Today, I am standing with my jaw dropped.  God is rapidly working in my heart and doing changes in our life.  Changes which are not yet final or even at a point where I can share; yet these changes are no doubt….God.

It has been no secret in my posts that the last few years have been full of trials, heartache and pain. Times in which I have had to wrestle with unforgiveness, intense anger and betrayal; not to mention deep grief and sorrow over loved ones lost and friendships ruined.  (I know many of you have experienced loss, betrayal and heartache as well) But of course those times have also been mixed with intense joy and huge spiritual growth. The joy of our children grown, grandson born, letting go of the judgmental, religious attitude and grasping the love that Jesus lived out.

I have recanted over and over; God has me on a second journey.  There were days I thought it was a second journey headed no where! But looking back now, and of course with the events of the last few hours I sense God is very near to revealing where this second journey is going to “land.”

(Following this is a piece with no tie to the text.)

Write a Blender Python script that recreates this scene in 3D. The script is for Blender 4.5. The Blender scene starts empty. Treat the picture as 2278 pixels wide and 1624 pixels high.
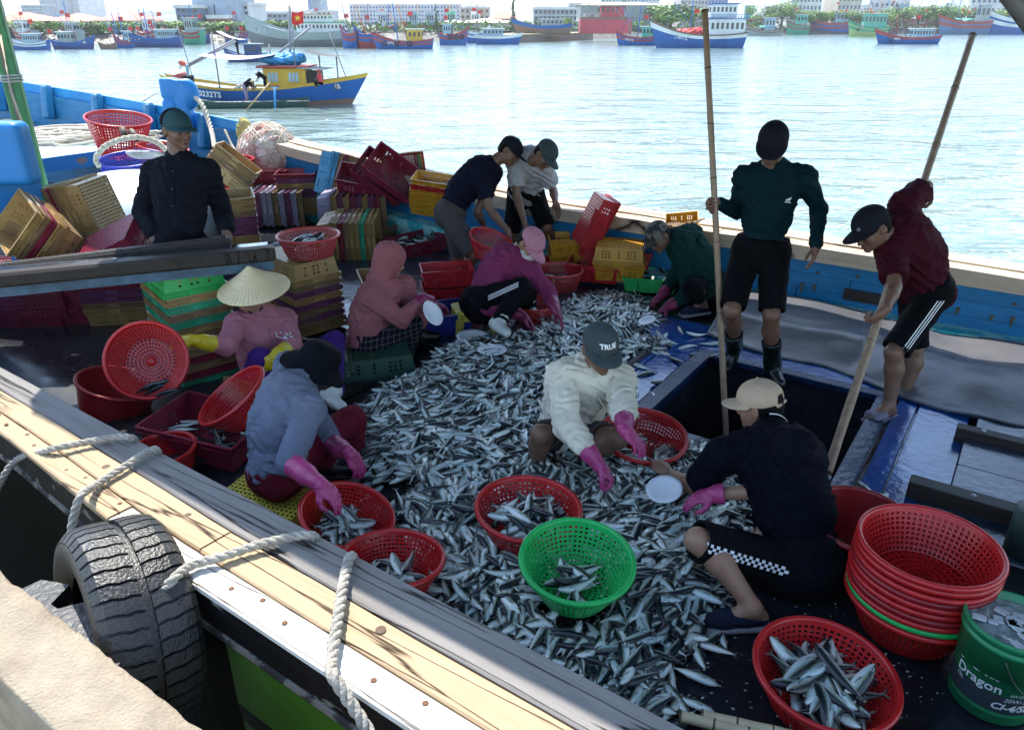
import bpy, math, random
import numpy as np
from mathutils import Vector, Matrix, noise as mnoise

R = math.radians
rnd = random.Random(7)
SC = bpy.context.scene
COL = SC.collection

# ------------------------------------------------------------------ camera
CAM_H = 2.2
FOC, CX, CY, PITCH = 1675.0, 1139.0, 812.0, R(24.6)
cd = bpy.data.cameras.new('camera')
cd.sensor_width = 36.0
cd.lens = 36.0 * FOC / 2278.0
cd.clip_start = 0.05
cd.clip_end = 9000
cam = bpy.data.objects.new('camera', cd)
COL.objects.link(cam)
cam.location = (0, 0, CAM_H)
cam.rotation_euler = (math.pi / 2 - PITCH, 0, 0)
SC.camera = cam

# ------------------------------------------------------------------ world, sun, exposure
SUN_EL, SUN_AZ = R(60), R(-24)            # azimuth: clockwise from +Y
w = bpy.data.worlds.new('World')
SC.world = w
w.use_nodes = True
wn = w.node_tree.nodes
bg = wn['Background']
sky = wn.new('ShaderNodeTexSky')
sky.sky_type = 'NISHITA'
sky.sun_disc = False
sky.sun_elevation = SUN_EL
sky.sun_rotation = SUN_AZ
sky.dust_density = 0.4
sky.air_density = 1.0
sky.ozone_density = 1.4
hs = wn.new('ShaderNodeHueSaturation')
hs.inputs['Saturation'].default_value = 0.9
hs.inputs['Hue'].default_value = 0.494
w.node_tree.links.new(sky.outputs[0], hs.inputs['Color'])
w.node_tree.links.new(hs.outputs[0], bg.inputs[0])
bg.inputs[1].default_value = 0.15
SD = Vector((math.cos(SUN_EL) * math.sin(SUN_AZ), math.cos(SUN_EL) * math.cos(SUN_AZ), math.sin(SUN_EL)))
sl = bpy.data.lights.new('sun', 'SUN')
sl.energy = 3.0
sl.angle = R(0.6)
sl.color = (1.0, 0.95, 0.86)
sun = bpy.data.objects.new('sun', sl)
COL.objects.link(sun)
sun.rotation_euler = SD.to_track_quat('Z', 'Y').to_euler()
sun.location = (0, 0, 30)
vs = SC.view_settings
vs.view_transform = 'Standard'
vs.look = 'None'
vs.gamma = 1.0
vs.use_curve_mapping = False
vs.exposure = 1.74
SC.cycles.max_bounces = 6
SC.cycles.diffuse_bounces = 3
SC.cycles.glossy_bounces = 3
SC.cycles.transmission_bounces = 4
SC.cycles.volume_bounces = 0
SC.cycles.use_denoising = True
SC.cycles.caustics_reflective = False
SC.cycles.caustics_refractive = False

# ------------------------------------------------------------------ pixel of the photograph -> point in the place
def ray(x, y):
    u = (x - CX) / FOC
    v = (CY - y) / FOC
    return (u, math.cos(PITCH) + v * math.sin(PITCH), -math.sin(PITCH) + v * math.cos(PITCH))

def G(x, y, z=0.0):
    r = ray(x, y)
    t = (z - CAM_H) / r[2]
    return Vector((r[0] * t, r[1] * t, z))

def D(x, y, Y):
    r = ray(x, y)
    t = Y / r[1]
    return Vector((r[0] * t, Y, CAM_H + r[2] * t))

def J(prev, x, y, L, sgn):
    """point on the ray of pixel x,y at distance L from prev, nearer (-1) or farther (+1) solution"""
    r = Vector(ray(x, y)).normalized()
    o = Vector((0, 0, CAM_H))
    m = prev - o
    b = m.dot(r)
    d2 = m.length_squared - b * b
    h = L * L - d2
    t = b + (sgn * math.sqrt(h) if h > 0 else 0)
    return o + r * t

WATER = -1.4
AX = Vector((0.825, -0.565, 0)).normalized()      # boat axis towards the stern
BX = Vector((-AX.y, AX.x, 0))                      # across, away from the quay
def BW(s, t, z=0.0):
    return AX * s + BX * t + Vector((0, 0, z))

# ------------------------------------------------------------------ materials
def ramp(nt, fac, stops):
    n = nt.nodes.new('ShaderNodeValToRGB')
    e = n.color_ramp.elements
    while len(e) < len(stops):
        e.new(0.5)
    for i, (p, c) in enumerate(stops):
        e[i].position = p
        e[i].color = (c[0], c[1], c[2], 1) if len(c) == 3 else c
    nt.links.new(fac, n.inputs[0])
    return n.outputs[0]

MATS = {}
def mat(name, col, rough=0.6, metal=0.0, var=0.25, vscale=6.0, bump=0.0, bscale=40.0, col2=None, trans=0.0, coat=0.0,
        stretch=None, spec=.5, rvar=0.0, world=False, sheen=0.0, detail=4, hard=False, th=0.5):
    if name in MATS:
        return MATS[name]
    m = bpy.data.materials.new(name)
    m.use_nodes = True
    nt = m.node_tree
    N, L = nt.nodes, nt.links
    b = N['Principled BSDF']
    b.inputs['Roughness'].default_value = rough
    b.inputs['Metallic'].default_value = metal
    b.inputs['Specular IOR Level'].default_value = spec
    if coat:
        b.inputs['Coat Weight'].default_value = coat
        b.inputs['Coat Roughness'].default_value = 0.12
    if trans:
        b.inputs['Subsurface Weight'].default_value = trans
        b.inputs['Subsurface Radius'].default_value = (0.02, 0.008, 0.006)
        b.inputs['Subsurface Scale'].default_value = 0.5
    if sheen:
        b.inputs['Sheen Weight'].default_value = sheen
    tc = N.new('ShaderNodeTexCoord')
    src = tc.outputs['Object']
    if world:
        g = N.new('ShaderNodeNewGeometry')
        src = g.outputs['Position']
    mp = N.new('ShaderNodeMapping')
    L.new(src, mp.inputs[0])
    if stretch:
        mp.inputs['Rotation'].default_value = (0, 0, stretch[3] if len(stretch) > 3 else 0)
        mp.inputs['Scale'].default_value = stretch[:3]
    nz = N.new('ShaderNodeTexNoise')
    nz.inputs['Scale'].default_value = vscale
    nz.inputs['Detail'].default_value = detail
    nz.inputs['Roughness'].default_value = 0.62
    L.new(mp.outputs[0], nz.inputs['Vector'])
    c2 = col2 or tuple(max(0, c * (1 - 2 * var)) for c in col)
    lo, hi = (th - 0.03, th + 0.03) if hard else (0.3, 0.7)
    c = ramp(nt, nz.outputs['Fac'], [(lo, c2), (hi, col)])
    L.new(c, b.inputs['Base Color'])
    if rvar:
        mr = N.new('ShaderNodeMapRange')
        mr.inputs['From Min'].default_value = 0.35
        mr.inputs['From Max'].default_value = 0.65
        mr.inputs['To Min'].default_value = max(0.02, rough - rvar)
        mr.inputs['To Max'].default_value = min(1, rough + rvar)
        n3 = N.new('ShaderNodeTexNoise')
        n3.inputs['Scale'].default_value = vscale * 0.7
        n3.inputs['Detail'].default_value = 5
        L.new(mp.outputs[0], n3.inputs['Vector'])
        L.new(n3.outputs['Fac'], mr.inputs['Value'])
        L.new(mr.outputs[0], b.inputs['Roughness'])
    if bump:
        n2 = N.new('ShaderNodeTexNoise')
        n2.inputs['Scale'].default_value = bscale
        n2.inputs['Detail'].default_value = 5
        L.new(mp.outputs[0], n2.inputs['Vector'])
        bp = N.new('ShaderNodeBump')
        bp.inputs['Strength'].default_value = bump
        bp.inputs['Distance'].default_value = 0.02
        L.new(n2.outputs['Fac'], bp.inputs['Height'])
        L.new(bp.outputs[0], b.inputs['Normal'])
    MATS[name] = m
    return m

# ------------------------------------------------------------------ objects
def root(name, label=None, cat=None, loc=(0, 0, 0), rot=None, group=None, kind=None):
    o = bpy.data.objects.new(name, None)
    o.empty_display_size = 0.1
    COL.objects.link(o)
    if rot is not None:
        m = rot.to_4x4()
        m.translation = Vector(loc)
        o.matrix_basis = m
    else:
        o.location = loc
        o.matrix_basis = Matrix.Translation(Vector(loc))
    tag(o, label, cat, group, kind)
    return o

def tag(o, label=None, cat=None, group=None, kind=None):
    if label:
        o['label'] = label
    if cat:
        o['category'] = cat
    if group:
        o['group'] = group
    if kind:
        o['kind'] = kind
    return o

def top_of(o):
    while o.parent:
        o = o.parent
    return o

def obj(name, me, parent=None):
    o = bpy.data.objects.new(name, me)
    COL.objects.link(o)
    if parent is not None:
        o.parent = parent
    return o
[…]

A few years back (ok, in reality it was over ten years ago) our church did the bible study Experiencing God. What a powerful study.  One in which I learned tons about the sovereignty of our Lord.  Also, about moving in the direction God is going.

I have not been the type of girl who always followed God’s directives.  Nope!  I have been more of an independent; this is what “I want” type of girl.  Of course, living life this way has caused some real temper tantrums in my heart.  And you know what; God doesn’t give in to temper tantrums. He is our Abba Father and wants to give us the best and help us live out His “best” plan.

Guess not only have I grown “out” in my middle age, I am spiritually growing up.  I don’t want to move in a direction opposite of God.  No longer do I want those temper tantrums in my heart.  I enjoy the peace and serenity which comes from waiting and following Jesus.  So, I am standing here; mouth wide open, brown eyes sparkling, waiting as my Abba Father finishes and presents the plans for this second journey!

Friend, where are you today?  In the middle of a temper tantrum of the heart, or the peace and serenity of living out His will.  If you are struggling, let go.  As hard as it can be, undo the grip of your will and move into the direction God has for your life!